WORK TO BE COMPLETED »
Go through the listing and copy each line with the string "pixels".

DATA LINES »
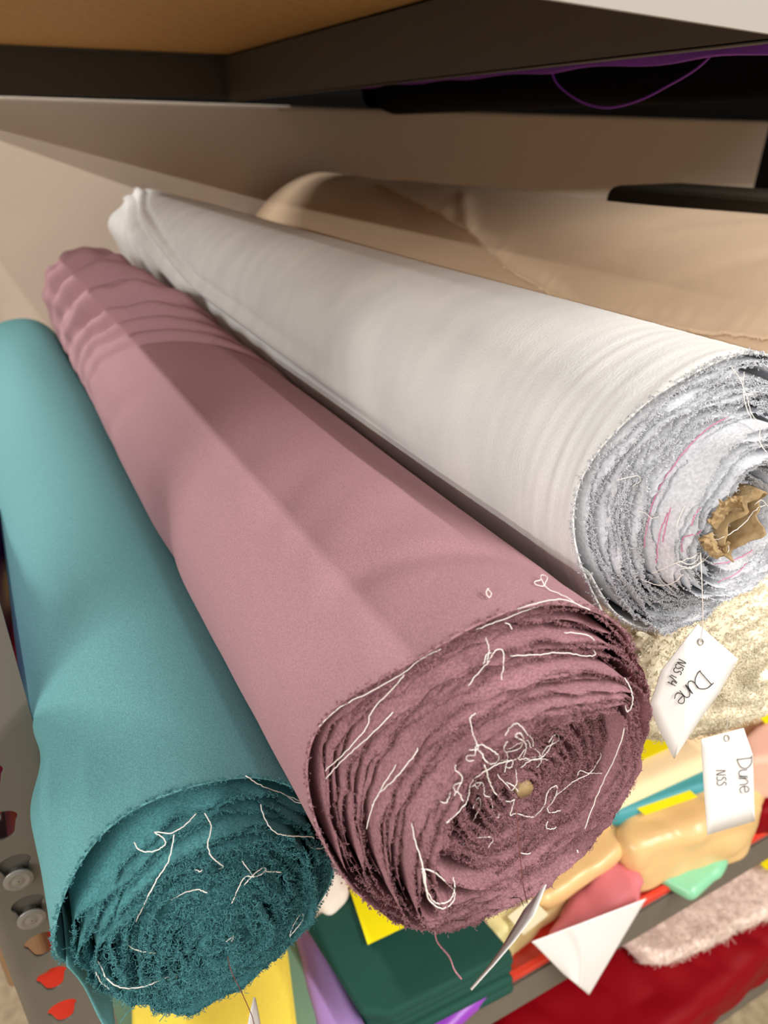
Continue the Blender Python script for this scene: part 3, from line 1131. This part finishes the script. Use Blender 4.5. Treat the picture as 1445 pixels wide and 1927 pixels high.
# purple tulle hanging just below the side rail, with a loose strand
tul = thing('tulle_drape', 'purple tulle hanging below the dark rail at upper right with one loose strand', 'tulle', (.66, .8, .05))
nU, nV = 60, 12
uu, vv = np.meshgrid(np.linspace(0, 1, nU), np.linspace(0, 1, nV))
Y = .36 + 1.0 * uu
zl = .0575 + .010 * uu
X = .63 + .05 * vv + .006 * np.sin(uu * 30 + vv * 5)
Zt = zl + .17 * vv + .0015 * np.sin(uu * 40)
V = np.stack([X, Y, Zt], -1).reshape(-1, 3)
o = obj('drape', V, grid_faces(nV, nU), M_TULLE, tul)
md = o.modifiers.new('cloth', 'SOLIDIFY')
md.thickness = .004
mb = MB()
mb.tube(spline([at(x, y, 'X', .64) for x, y in [(1035, 128), (1050, 160), (1090, 190), (1140, 203), (1200, 190), (1260, 160), (1310, 130), (1348, 95)]], 10), .0011, 6)
mb.build('loose_strand', M_TULLE, tul)

# purple satin hanging behind the left post
nU, nV = 40, 40
uu, vv = np.meshgrid(np.linspace(0, 1, nU), np.linspace(0, 1, nV))
X = -.101 + .058 * uu + .003 * np.sin(vv * 9) * uu
Y = .521 + .40 * uu ** 1.6 + .008 * np.sin(uu * 22 + vv * 2) * uu
Zt = -.30 - .10 * uu - vv * (.206 + .30 * np.clip((uu - .55) / .2, 0, 1))
V = np.stack([X, Y, Zt], -1).reshape(-1, 3)
o = obj('satin_cloth', V, grid_faces(nV, nU), M_PURPLE)
md = o.modifiers.new('cloth', 'SOLIDIFY')
md.thickness = .003
tag(o, 'purple satin hanging between the keyhole post and the teal roll', 'cloth')

mb = MB()
mb.box((-.185, .835, LS + .0015), (-.124, 1.15, -.86))
mb.box((-.185, .840, -.859), (-.128, 1.14, -.80))
o = mb.build('folded_fabric', mat('flange_shade_brown', srgb(132, 104, 74), .85), smooth=False, bevel=.01, seg=3)  # brown block added, its colour stands for shade inside the post flange
tag(o, 'added brown block standing in for the shaded post flange behind the keyholes', 'folded fabric')

# ------------------------------------------------------------------ folded fabrics on the lower shelf
def pack(name, poly, ztop, zbot, m, label=None, cat='folded fabric', parent=None, bev=.012, group=None, wrinkle=.0, seed=1, layers=0, rot=0.0, ext=0.0):
    """A folded slab of cloth whose top outline is poly (pixels seen on the plane z=ztop)."""
    T = np.array([at(x, y, 'Z', ztop) for x, y in poly])
    if np.cross(T[1] - T[0], T[2] - T[1])[2] < 0:
        T = T[::-1]
    bm = bmesh.new()
    zs = [zbot + (ztop - zbot) * i / max(layers, 1) for i in range(max(layers, 1) + 1)]
    vs = [bm.verts.new((p[0], p[1], zbot)) for p in T]
    f = bm.faces.new(vs[::-1])
    for a, b in zip(zs[:-1], zs[1:]):
        r = bmesh.ops.extrude_face_region(bm, geom=[f]) if a == zs[0] else None
    bm.free()
    n = len(T)
    mbk = MB()
    cen = T.mean(0)
    if layers:
        h = (ztop - zbot) / layers
        for i in range(layers):
            g = np.random.default_rng(seed + i)
            q = 1 + g.uniform(-.02, .01)
            A = cen + (T - cen) * q
            A = A + g.normal(size=(1, 3)) * np.array([.002, .002, 0])
            lo, hi = zbot + h * i, zbot + h * (i + 1) - h * .06
            mbk.add(np.vstack([np.c_[A[:, :2], np.full(n, lo)], np.c_[A[:, :2], np.full(n, hi)]]),
                    [(j, (j + 1) % n, n + (j + 1) % n, n + j) for j in range(n)] + [tuple(range(n))[::-1], tuple(range(n, 2 * n))])
        bev = min(bev, h * .42)
    else:
        mbk.add(np.vstack([np.c_[T[:, :2], np.full(n, zbot)], np.c_[T[:, :2], np.full(n, ztop)]]),
                [(j, (j + 1) % n, n + (j + 1) % n, n + j) for j in range(n)] + [tuple(range(n))[::-1], tuple(range(n, 2 * n))])
    o = mbk.build(name, m, parent, smooth=True, bevel=bev, seg=4)
    if wrinkle:
        # subdivide and crumple
        bpy.context.view_layer.update()
        dg = bpy.context.evaluated_depsgraph_get()
        me = bpy.data.meshes.new_from_object(o.evaluated_get(dg))
        o.modifiers.clear()
        bm = bmesh.new()
        bm.from_mesh(me)
        bmesh.ops.triangulate(bm, faces=[f for f in bm.faces if len(f.verts) > 4])
        for it in range(6):
            ed = [e for e in bm.edges if e.calc_length() > .012]
            if not ed or len(bm.verts) > 14000:
                break
            bmesh.ops.subdivide_edges(bm, edges=ed, cuts=1, use_grid_fill=True)
            bmesh.ops.triangulate(bm, faces=[f for f in bm.faces if len(f.verts) > 4])
        bm.normal_update()
        g1 = SinN(seed, 3, 20, 25, 110)
        co = np.array([v.co[:] for v in bm.verts])
        d = g1(co[:, 0], co[:, 1] * .6, co[:, 2] * 1.5)
        d = np.abs(d) - .7
        for v_, dd_ in zip(bm.verts, d):
            v_.co += v_.normal * float(dd_) * wrinkle
        bm.to_mesh(me)
        bm.free()
        me.polygons.foreach_set('use_smooth', [True] * len(me.polygons))
        o.data = me
    if label:
        tag(o, label, cat, group)
    return o


def film(name, quad, z, parent, seed=1, amp=.005):
    """crumpled clear plastic over a bundle"""
    A, B, Cc, D = [np.array(p, float) for p in quad]
    g1 = SinN(seed, 2, 22, 3, 16)
    V = []
    n = 40
    for i in range(n):
        t = i / (n - 1)
        for j in range(n):
            s = j / (n - 1)
            p = (A * (1 - s) + B * s) * (1 - t) + (D * (1 - s) + Cc * s) * t
            V.append(at(p[0], p[1], 'Z', z + amp + amp * float(abs(g1(s, t)) - .6)))
    o = obj(name, V, grid_faces(n, n), M_FILM, parent)
    return o


def card(name, poly, z, m, label, cat='card', th=.0012, parent=None, axis='Z', dz=None):
    T = np.array([at(x, y, axis, z) for x, y in poly])
    if dz is not None:
        for i, k in enumerate(dz):
            T[i] += np.array(k)
    n = len(T)
    off = np.array([0, 0, th]) if axis == 'Z' else np.array([0, th, 0])
    o = obj(name, np.vstack([T, T + off]), [(j, (j + 1) % n, n + (j + 1) % n, n + j) for j in range(n)] + [tuple(range(n))[::-1], tuple(range(n, 2 * n))], m, parent, smooth=False)
    if label:
        tag(o, label, cat)
    return o


sat = lambda n, c, r=.33, **k: mat(n, c, r, spec=.5, sheen=.15, **k)
M_YEL = mat('yellow_cotton', srgb(250, 224, 84), .8, grain=.06, gscale=300)
M_SAGE = mat('sage_cotton', srgb(118, 152, 128), .8)
M_LAV = sat('lavender_satin', srgb(180, 146, 214), .4)
M_DGRN = mat('dark_green_jersey', srgb(14, 66, 56), .75, sheen=.2)
M_PYEL = sat('pale_yellow_satin', srgb(238, 226, 162), .36)
M_TAN = sat('tan_satin', srgb(226, 188, 130), .3)
M_CREAM = mat('cream_cotton', srgb(250, 226, 180), .8)
M_AQUA = sat('aqua_cotton', srgb(64, 152, 160), .5)
M_PINK = mat('rose_jersey', srgb(218, 120, 128), .6)
M_MINT = sat('mint_satin', srgb(132, 200, 160), .3)
M_WINE = mat('wine_satin', srgb(128, 1, 15), .55, spec=.12)
M_BLUSH = mat('blush_cotton', srgb(226, 178, 156), .8)
M_FUR = mat('blush_fur', srgb(244, 228, 216), .95, spec=.03, var=srgb(232, 212, 198), vscale=40)
M_BROWN = mat('brown_red_fur', srgb(110, 62, 56), .9)
M_FILM = mat('clear_film', (.9, .95, .92, 1), .12, spec=.8, trans=1.0)
M_FILM.node_tree.nodes['Principled BSDF'].inputs['IOR'].default_value = 1.1
M_FILM.node_tree.nodes['Principled BSDF'].inputs['Alpha'].default_value = .28

L0 = LS + .0015
pack('folded_fabric', [(205, 1640), (545, 1660), (628, 1990), (205, 2060)], -1.075, L0, M_SAGE, 'sage green folded fabric under the yellow one at the bottom', layers=3)
pack('folded_fabric', [(246, 1640), (522, 1640), (564, 1980), (246, 2020)], -1.035, -1.074, M_YEL, 'bright yellow folded fabric below the teal roll', layers=2)
pack('folded_fabric', [(530, 1650), (575, 1690), (700, 1960), (612, 2010), (560, 1800)], -1.072, L0, M_LAV, 'shiny lavender folded satin left of the dark green bundle', wrinkle=.003, seed=5)
dgreen = thing('folded_fabric', 'dark green folded jersey in clear plastic under the mauve roll', 'folded fabric', (.3, .65, L0))
pack('cloth_stack', [(584, 1736), (660, 1670), (880, 1680), (975, 1790), (745, 1905), (690, 1900)], -1.03, L0 + .002, M_DGRN, parent=dgreen, layers=5, bev=.012, seed=9)
film('plastic_bag', [(735, 1915), (985, 1805), (955, 1730), (700, 1870)], -1.028, dgreen, 3, .008)
card('yellow_card', [(640, 1620), (655, 1665), (692, 1778), (797, 1728), (745, 1610)], -1.024, M_YELC, 'blank yellow card on the dark green folded jersey')
pack('folded_fabric', [(585, 1540), (668, 1545), (660, 1680), (618, 1722), (590, 1690)], -1.02, L0, mat('offwhite_cotton', srgb(232, 220, 206), .8), 'off-white folded cotton seen between the teal and mauve rolls', bev=.015)
pack('folded_fabric', [(860, 1690), (928, 1785), (1000, 1715), (1085, 1640), (1068, 1560), (900, 1600)], -1.04, L0, M_PYEL, 'pale yellow folded satin right of the dark green bundle', wrinkle=.004, seed=14)
card('label_card', [(955, 1725), (1000, 1690), (1032, 1722), (985, 1760)], -1.033, mat('cream_card', srgb(248, 240, 204), .6), 'small cream card on the pale yellow satin')
pack('folded_fabric', [(1060, 1530), (1165, 1490), (1212, 1556), (1140, 1625), (1028, 1694), (1002, 1682), (1055, 1620)], -1.02, -1.052, M_TAN, 'tan satin bundle sloping down beside the pale yellow satin', wrinkle=.003, seed=17, bev=.02)
pack('folded_fabric', [(1155, 1560), (1170, 1520), (1330, 1450), (1450, 1420), (1438, 1525), (1200, 1600)], -1.0, L0, M_TAN, 'tan satin folded bolt lying behind the lower white tag', wrinkle=.0035, seed=19, bev=.022)
card('yellow_strip', [(1196, 1520), (1292, 1483), (1312, 1500), (1214, 1534)], -.992, M_YELC, 'narrow yellow card strip on the tan satin bolt')
pack('folded_fabric', [(1132, 1520), (1330, 1420), (1460, 1380), (1460, 1430), (1345, 1470), (1165, 1532)], -.985, -1.06, M_AQUA, 'aqua folded cotton squeezed between the cream and tan bolts', layers=2)
pack('folded_fabric', [(1090, 1470), (1170, 1400), (1345, 1345), (1470, 1330), (1470, 1395), (1330, 1432), (1140, 1518)], -.965, -1.04, M_CREAM, 'cream folded cotton bolt under the cream fleece roll', bev=.02)
card('yellow_card', [(1166, 1450), (1176, 1345), (1228, 1340), (1260, 1408)], -.958, M_YELC, 'yellow card lying on the cream cotton bolt right of the mauve roll')
pack('folded_fabric', [(1395, 1385), (1440, 1350), (1490, 1350), (1490, 1425), (1412, 1432)], -.93, -1.03, M_BLUSH, 'blush pink folded cotton at the right edge above the wine fabric', wrinkle=.002)
card('yellow_card', [(1425, 1345), (1480, 1322), (1480, 1350), (1440, 1362)], -.92, M_YELC, 'yellow card corner under the cream fleece at the right edge')
pack('folded_fabric', [(1415, 1440), (1500, 1420), (1510, 1515), (1430, 1530)], -1.06, L0, M_WINE, 'wine red folded satin on the red shelf beside the lower tag')
pinkb = thing('folded_fabric', 'rose pink folded jersey in clear plastic above the white paper slip', 'folded fabric', (.55, .6, L0))
pack('cloth_stack', [(1022, 1765), (1060, 1695), (1130, 1622), (1180, 1595), (1214, 1650), (1206, 1690), (1100, 1745)], -1.055, L0 + .002, M_PINK, parent=pinkb, wrinkle=.006, seed=23, bev=.018)
film('plastic_bag', [(1050, 1760), (1210, 1690), (1185, 1600), (1070, 1690)], -1.05, pinkb, 5, .007)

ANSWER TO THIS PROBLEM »
Continue the Blender Python script for this scene: part 3, from line 1131. This part finishes the script. Use Blender 4.5. Treat the picture as 1445 pixels wide and 1927 pixels high.
    """A folded slab of cloth whose top outline is poly (pixels seen on the plane z=ztop)."""